■ Work to be completed:
Please write out the material below exactly as given.

■ Source excerpt:
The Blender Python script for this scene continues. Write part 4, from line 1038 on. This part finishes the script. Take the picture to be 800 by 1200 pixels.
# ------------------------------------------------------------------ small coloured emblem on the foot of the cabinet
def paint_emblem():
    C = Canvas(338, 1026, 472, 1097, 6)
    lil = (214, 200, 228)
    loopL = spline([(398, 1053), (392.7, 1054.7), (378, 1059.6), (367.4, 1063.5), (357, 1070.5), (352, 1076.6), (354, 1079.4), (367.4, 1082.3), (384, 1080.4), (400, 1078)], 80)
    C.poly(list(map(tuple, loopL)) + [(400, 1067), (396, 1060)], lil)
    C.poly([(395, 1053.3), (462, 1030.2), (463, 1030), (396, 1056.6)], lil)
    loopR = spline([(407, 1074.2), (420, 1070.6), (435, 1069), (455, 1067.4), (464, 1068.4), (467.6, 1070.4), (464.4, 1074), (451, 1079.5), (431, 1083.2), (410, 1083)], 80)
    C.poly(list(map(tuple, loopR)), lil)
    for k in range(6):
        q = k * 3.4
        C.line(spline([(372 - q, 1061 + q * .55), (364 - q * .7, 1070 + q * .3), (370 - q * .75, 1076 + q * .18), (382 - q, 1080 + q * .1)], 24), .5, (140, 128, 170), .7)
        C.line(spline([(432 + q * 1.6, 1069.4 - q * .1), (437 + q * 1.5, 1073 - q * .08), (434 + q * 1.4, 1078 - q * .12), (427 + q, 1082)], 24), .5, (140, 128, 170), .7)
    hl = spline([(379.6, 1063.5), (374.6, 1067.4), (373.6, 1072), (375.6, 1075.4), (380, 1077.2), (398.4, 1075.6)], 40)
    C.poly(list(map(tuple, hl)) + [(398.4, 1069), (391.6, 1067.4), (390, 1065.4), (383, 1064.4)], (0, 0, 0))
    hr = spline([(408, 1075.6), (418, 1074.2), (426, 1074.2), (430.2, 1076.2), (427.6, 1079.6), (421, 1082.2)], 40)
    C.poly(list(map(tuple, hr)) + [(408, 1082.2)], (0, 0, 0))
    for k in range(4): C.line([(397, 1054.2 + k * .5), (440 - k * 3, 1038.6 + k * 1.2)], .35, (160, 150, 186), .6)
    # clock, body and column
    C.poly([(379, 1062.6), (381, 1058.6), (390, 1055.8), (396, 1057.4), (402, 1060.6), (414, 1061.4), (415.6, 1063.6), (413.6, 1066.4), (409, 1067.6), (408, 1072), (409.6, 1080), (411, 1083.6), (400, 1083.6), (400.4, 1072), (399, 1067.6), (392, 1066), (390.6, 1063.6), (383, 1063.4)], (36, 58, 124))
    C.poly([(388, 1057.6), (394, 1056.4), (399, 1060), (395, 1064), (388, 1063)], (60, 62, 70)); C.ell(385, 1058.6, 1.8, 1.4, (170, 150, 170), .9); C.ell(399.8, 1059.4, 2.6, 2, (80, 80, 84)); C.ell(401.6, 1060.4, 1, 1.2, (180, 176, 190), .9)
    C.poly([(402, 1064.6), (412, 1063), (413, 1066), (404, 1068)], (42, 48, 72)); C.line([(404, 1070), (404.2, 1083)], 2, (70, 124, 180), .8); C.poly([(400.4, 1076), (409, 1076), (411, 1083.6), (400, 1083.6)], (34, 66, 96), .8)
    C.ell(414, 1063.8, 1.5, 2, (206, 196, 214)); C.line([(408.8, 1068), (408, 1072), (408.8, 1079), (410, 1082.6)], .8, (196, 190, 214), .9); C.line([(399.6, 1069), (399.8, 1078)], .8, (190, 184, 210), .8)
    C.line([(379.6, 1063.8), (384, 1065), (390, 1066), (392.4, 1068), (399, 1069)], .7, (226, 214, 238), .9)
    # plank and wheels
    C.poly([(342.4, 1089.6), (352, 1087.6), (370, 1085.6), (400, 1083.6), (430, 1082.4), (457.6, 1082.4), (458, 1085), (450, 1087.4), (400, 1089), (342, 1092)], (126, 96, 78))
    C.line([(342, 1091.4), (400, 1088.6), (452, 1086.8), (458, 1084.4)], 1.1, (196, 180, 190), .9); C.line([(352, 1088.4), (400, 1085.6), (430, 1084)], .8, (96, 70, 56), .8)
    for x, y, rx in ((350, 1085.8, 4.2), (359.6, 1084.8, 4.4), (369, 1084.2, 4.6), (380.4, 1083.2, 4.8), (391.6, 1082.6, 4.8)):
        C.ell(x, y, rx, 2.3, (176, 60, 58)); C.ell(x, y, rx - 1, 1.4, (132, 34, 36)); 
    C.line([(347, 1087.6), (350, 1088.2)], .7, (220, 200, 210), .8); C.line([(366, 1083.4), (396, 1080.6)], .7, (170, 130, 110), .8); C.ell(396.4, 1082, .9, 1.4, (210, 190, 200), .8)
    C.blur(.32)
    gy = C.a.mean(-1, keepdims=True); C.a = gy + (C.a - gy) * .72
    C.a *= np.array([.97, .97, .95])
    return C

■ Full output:
The Blender Python script for this scene continues. Write part 4, from line 1038 on. This part finishes the script. Take the picture to be 800 by 1200 pixels.
# ------------------------------------------------------------------ small coloured emblem on the foot of the cabinet
def paint_emblem():
    C = Canvas(338, 1026, 472, 1097, 6)
    lil = (214, 200, 228)
    loopL = spline([(398, 1053), (392.7, 1054.7), (378, 1059.6), (367.4, 1063.5), (357, 1070.5), (352, 1076.6), (354, 1079.4), (367.4, 1082.3), (384, 1080.4), (400, 1078)], 80)
    C.poly(list(map(tuple, loopL)) + [(400, 1067), (396, 1060)], lil)
    C.poly([(395, 1053.3), (462, 1030.2), (463, 1030), (396, 1056.6)], lil)
    loopR = spline([(407, 1074.2), (420, 1070.6), (435, 1069), (455, 1067.4), (464, 1068.4), (467.6, 1070.4), (464.4, 1074), (451, 1079.5), (431, 1083.2), (410, 1083)], 80)
    C.poly(list(map(tuple, loopR)), lil)
    for k in range(6):
        q = k * 3.4
        C.line(spline([(372 - q, 1061 + q * .55), (364 - q * .7, 1070 + q * .3), (370 - q * .75, 1076 + q * .18), (382 - q, 1080 + q * .1)], 24), .5, (140, 128, 170), .7)
        C.line(spline([(432 + q * 1.6, 1069.4 - q * .1), (437 + q * 1.5, 1073 - q * .08), (434 + q * 1.4, 1078 - q * .12), (427 + q, 1082)], 24), .5, (140, 128, 170), .7)
    hl = spline([(379.6, 1063.5), (374.6, 1067.4), (373.6, 1072), (375.6, 1075.4), (380, 1077.2), (398.4, 1075.6)], 40)
    C.poly(list(map(tuple, hl)) + [(398.4, 1069), (391.6, 1067.4), (390, 1065.4), (383, 1064.4)], (0, 0, 0))
    hr = spline([(408, 1075.6), (418, 1074.2), (426, 1074.2), (430.2, 1076.2), (427.6, 1079.6), (421, 1082.2)], 40)
    C.poly(list(map(tuple, hr)) + [(408, 1082.2)], (0, 0, 0))
    for k in range(4): C.line([(397, 1054.2 + k * .5), (440 - k * 3, 1038.6 + k * 1.2)], .35, (160, 150, 186), .6)
    # clock, body and column
    C.poly([(379, 1062.6), (381, 1058.6), (390, 1055.8), (396, 1057.4), (402, 1060.6), (414, 1061.4), (415.6, 1063.6), (413.6, 1066.4), (409, 1067.6), (408, 1072), (409.6, 1080), (411, 1083.6), (400, 1083.6), (400.4, 1072), (399, 1067.6), (392, 1066), (390.6, 1063.6), (383, 1063.4)], (36, 58, 124))
    C.poly([(388, 1057.6), (394, 1056.4), (399, 1060), (395, 1064), (388, 1063)], (60, 62, 70)); C.ell(385, 1058.6, 1.8, 1.4, (170, 150, 170), .9); C.ell(399.8, 1059.4, 2.6, 2, (80, 80, 84)); C.ell(401.6, 1060.4, 1, 1.2, (180, 176, 190), .9)
    C.poly([(402, 1064.6), (412, 1063), (413, 1066), (404, 1068)], (42, 48, 72)); C.line([(404, 1070), (404.2, 1083)], 2, (70, 124, 180), .8); C.poly([(400.4, 1076), (409, 1076), (411, 1083.6), (400, 1083.6)], (34, 66, 96), .8)
    C.ell(414, 1063.8, 1.5, 2, (206, 196, 214)); C.line([(408.8, 1068), (408, 1072), (408.8, 1079), (410, 1082.6)], .8, (196, 190, 214), .9); C.line([(399.6, 1069), (399.8, 1078)], .8, (190, 184, 210), .8)
    C.line([(379.6, 1063.8), (384, 1065), (390, 1066), (392.4, 1068), (399, 1069)], .7, (226, 214, 238), .9)
    # plank and wheels
    C.poly([(342.4, 1089.6), (352, 1087.6), (370, 1085.6), (400, 1083.6), (430, 1082.4), (457.6, 1082.4), (458, 1085), (450, 1087.4), (400, 1089), (342, 1092)], (126, 96, 78))
    C.line([(342, 1091.4), (400, 1088.6), (452, 1086.8), (458, 1084.4)], 1.1, (196, 180, 190), .9); C.line([(352, 1088.4), (400, 1085.6), (430, 1084)], .8, (96, 70, 56), .8)
    for x, y, rx in ((350, 1085.8, 4.2), (359.6, 1084.8, 4.4), (369, 1084.2, 4.6), (380.4, 1083.2, 4.8), (391.6, 1082.6, 4.8)):
        C.ell(x, y, rx, 2.3, (176, 60, 58)); C.ell(x, y, rx - 1, 1.4, (132, 34, 36)); 
    C.line([(347, 1087.6), (350, 1088.2)], .7, (220, 200, 210), .8); C.line([(366, 1083.4), (396, 1080.6)], .7, (170, 130, 110), .8); C.ell(396.4, 1082, .9, 1.4, (210, 190, 200), .8)
    C.blur(.32)
    gy = C.a.mean(-1, keepdims=True); C.a = gy + (C.a - gy) * .72
    C.a *= np.array([.97, .97, .95])
    return C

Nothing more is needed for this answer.